══ PROVIDED MATERIAL ══

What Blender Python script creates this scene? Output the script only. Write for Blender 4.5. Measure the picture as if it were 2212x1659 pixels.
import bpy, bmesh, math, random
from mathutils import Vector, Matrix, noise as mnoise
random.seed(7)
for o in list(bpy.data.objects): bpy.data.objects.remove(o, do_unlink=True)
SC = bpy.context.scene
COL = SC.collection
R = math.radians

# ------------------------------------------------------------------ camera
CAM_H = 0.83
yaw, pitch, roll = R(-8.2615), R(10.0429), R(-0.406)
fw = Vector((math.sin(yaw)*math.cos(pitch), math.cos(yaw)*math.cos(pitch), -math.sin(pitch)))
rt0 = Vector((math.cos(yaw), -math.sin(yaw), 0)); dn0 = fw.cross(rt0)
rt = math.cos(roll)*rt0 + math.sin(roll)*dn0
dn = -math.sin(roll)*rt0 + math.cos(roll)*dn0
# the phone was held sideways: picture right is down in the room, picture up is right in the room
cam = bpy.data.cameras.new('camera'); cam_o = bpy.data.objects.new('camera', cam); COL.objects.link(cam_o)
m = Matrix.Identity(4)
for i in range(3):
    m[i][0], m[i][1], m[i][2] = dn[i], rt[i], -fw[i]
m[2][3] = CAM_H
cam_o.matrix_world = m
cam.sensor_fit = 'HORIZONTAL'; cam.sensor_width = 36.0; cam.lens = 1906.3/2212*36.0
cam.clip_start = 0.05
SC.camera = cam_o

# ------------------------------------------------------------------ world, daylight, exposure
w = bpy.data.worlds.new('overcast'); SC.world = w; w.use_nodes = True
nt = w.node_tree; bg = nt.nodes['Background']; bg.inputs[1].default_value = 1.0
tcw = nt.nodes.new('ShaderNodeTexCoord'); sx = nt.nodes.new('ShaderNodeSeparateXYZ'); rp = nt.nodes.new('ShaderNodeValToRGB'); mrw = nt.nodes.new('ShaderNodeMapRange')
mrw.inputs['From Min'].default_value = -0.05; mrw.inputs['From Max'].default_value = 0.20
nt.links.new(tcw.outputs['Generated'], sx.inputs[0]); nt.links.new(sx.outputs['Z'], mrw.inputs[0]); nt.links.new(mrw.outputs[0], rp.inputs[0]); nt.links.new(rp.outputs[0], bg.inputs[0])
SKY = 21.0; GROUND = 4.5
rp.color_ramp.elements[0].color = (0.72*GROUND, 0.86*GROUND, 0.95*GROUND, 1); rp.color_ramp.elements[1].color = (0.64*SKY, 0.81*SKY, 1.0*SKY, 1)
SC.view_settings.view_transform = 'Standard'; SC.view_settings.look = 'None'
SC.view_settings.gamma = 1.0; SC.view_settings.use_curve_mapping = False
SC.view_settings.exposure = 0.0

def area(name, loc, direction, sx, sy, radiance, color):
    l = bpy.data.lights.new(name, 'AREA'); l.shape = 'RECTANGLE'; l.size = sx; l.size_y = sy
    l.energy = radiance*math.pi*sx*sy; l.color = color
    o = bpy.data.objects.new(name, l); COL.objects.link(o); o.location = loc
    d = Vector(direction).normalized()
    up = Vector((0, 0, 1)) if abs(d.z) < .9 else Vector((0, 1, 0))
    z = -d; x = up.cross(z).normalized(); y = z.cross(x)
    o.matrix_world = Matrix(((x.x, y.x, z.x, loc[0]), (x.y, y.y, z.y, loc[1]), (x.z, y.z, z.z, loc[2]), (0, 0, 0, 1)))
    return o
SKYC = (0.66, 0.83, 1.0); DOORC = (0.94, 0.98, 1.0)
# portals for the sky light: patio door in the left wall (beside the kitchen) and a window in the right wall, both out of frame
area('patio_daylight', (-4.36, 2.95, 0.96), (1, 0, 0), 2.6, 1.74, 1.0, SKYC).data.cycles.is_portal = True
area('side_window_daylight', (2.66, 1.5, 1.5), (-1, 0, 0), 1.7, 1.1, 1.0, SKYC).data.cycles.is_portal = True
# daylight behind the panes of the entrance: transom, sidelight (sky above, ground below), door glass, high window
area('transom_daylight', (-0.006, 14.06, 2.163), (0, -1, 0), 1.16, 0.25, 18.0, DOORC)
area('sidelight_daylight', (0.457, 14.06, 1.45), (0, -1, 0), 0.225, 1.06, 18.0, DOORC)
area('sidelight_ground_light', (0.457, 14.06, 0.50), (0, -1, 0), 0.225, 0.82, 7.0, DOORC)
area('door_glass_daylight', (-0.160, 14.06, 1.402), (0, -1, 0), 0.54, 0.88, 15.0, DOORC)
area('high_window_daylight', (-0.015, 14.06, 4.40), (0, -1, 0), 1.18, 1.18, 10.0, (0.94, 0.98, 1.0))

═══

• **SHORT PROBLEM**
Output the full listing exactly as it stands.

• **OUTPUT BELOW**
What Blender Python script creates this scene? Output the script only. Write for Blender 4.5. Measure the picture as if it were 2212x1659 pixels.
import bpy, bmesh, math, random
from mathutils import Vector, Matrix, noise as mnoise
random.seed(7)
for o in list(bpy.data.objects): bpy.data.objects.remove(o, do_unlink=True)
SC = bpy.context.scene
COL = SC.collection
R = math.radians

# ------------------------------------------------------------------ camera
CAM_H = 0.83
yaw, pitch, roll = R(-8.2615), R(10.0429), R(-0.406)
fw = Vector((math.sin(yaw)*math.cos(pitch), math.cos(yaw)*math.cos(pitch), -math.sin(pitch)))
rt0 = Vector((math.cos(yaw), -math.sin(yaw), 0)); dn0 = fw.cross(rt0)
rt = math.cos(roll)*rt0 + math.sin(roll)*dn0
dn = -math.sin(roll)*rt0 + math.cos(roll)*dn0
# the phone was held sideways: picture right is down in the room, picture up is right in the room
cam = bpy.data.cameras.new('camera'); cam_o = bpy.data.objects.new('camera', cam); COL.objects.link(cam_o)
m = Matrix.Identity(4)
for i in range(3):
    m[i][0], m[i][1], m[i][2] = dn[i], rt[i], -fw[i]
m[2][3] = CAM_H
cam_o.matrix_world = m
cam.sensor_fit = 'HORIZONTAL'; cam.sensor_width = 36.0; cam.lens = 1906.3/2212*36.0
cam.clip_start = 0.05
SC.camera = cam_o

# ------------------------------------------------------------------ world, daylight, exposure
w = bpy.data.worlds.new('overcast'); SC.world = w; w.use_nodes = True
nt = w.node_tree; bg = nt.nodes['Background']; bg.inputs[1].default_value = 1.0
tcw = nt.nodes.new('ShaderNodeTexCoord'); sx = nt.nodes.new('ShaderNodeSeparateXYZ'); rp = nt.nodes.new('ShaderNodeValToRGB'); mrw = nt.nodes.new('ShaderNodeMapRange')
mrw.inputs['From Min'].default_value = -0.05; mrw.inputs['From Max'].default_value = 0.20
nt.links.new(tcw.outputs['Generated'], sx.inputs[0]); nt.links.new(sx.outputs['Z'], mrw.inputs[0]); nt.links.new(mrw.outputs[0], rp.inputs[0]); nt.links.new(rp.outputs[0], bg.inputs[0])
SKY = 21.0; GROUND = 4.5
rp.color_ramp.elements[0].color = (0.72*GROUND, 0.86*GROUND, 0.95*GROUND, 1); rp.color_ramp.elements[1].color = (0.64*SKY, 0.81*SKY, 1.0*SKY, 1)
SC.view_settings.view_transform = 'Standard'; SC.view_settings.look = 'None'
SC.view_settings.gamma = 1.0; SC.view_settings.use_curve_mapping = False
SC.view_settings.exposure = 0.0

def area(name, loc, direction, sx, sy, radiance, color):
    l = bpy.data.lights.new(name, 'AREA'); l.shape = 'RECTANGLE'; l.size = sx; l.size_y = sy
    l.energy = radiance*math.pi*sx*sy; l.color = color
    o = bpy.data.objects.new(name, l); COL.objects.link(o); o.location = loc
    d = Vector(direction).normalized()
    up = Vector((0, 0, 1)) if abs(d.z) < .9 else Vector((0, 1, 0))
    z = -d; x = up.cross(z).normalized(); y = z.cross(x)
    o.matrix_world = Matrix(((x.x, y.x, z.x, loc[0]), (x.y, y.y, z.y, loc[1]), (x.z, y.z, z.z, loc[2]), (0, 0, 0, 1)))
    return o
SKYC = (0.66, 0.83, 1.0); DOORC = (0.94, 0.98, 1.0)
# portals for the sky light: patio door in the left wall (beside the kitchen) and a window in the right wall, both out of frame
area('patio_daylight', (-4.36, 2.95, 0.96), (1, 0, 0), 2.6, 1.74, 1.0, SKYC).data.cycles.is_portal = True
area('side_window_daylight', (2.66, 1.5, 1.5), (-1, 0, 0), 1.7, 1.1, 1.0, SKYC).data.cycles.is_portal = True
# daylight behind the panes of the entrance: transom, sidelight (sky above, ground below), door glass, high window
area('transom_daylight', (-0.006, 14.06, 2.163), (0, -1, 0), 1.16, 0.25, 18.0, DOORC)
area('sidelight_daylight', (0.457, 14.06, 1.45), (0, -1, 0), 0.225, 1.06, 18.0, DOORC)
area('sidelight_ground_light', (0.457, 14.06, 0.50), (0, -1, 0), 0.225, 0.82, 7.0, DOORC)
area('door_glass_daylight', (-0.160, 14.06, 1.402), (0, -1, 0), 0.54, 0.88, 15.0, DOORC)
area('high_window_daylight', (-0.015, 14.06, 4.40), (0, -1, 0), 1.18, 1.18, 10.0, (0.94, 0.98, 1.0))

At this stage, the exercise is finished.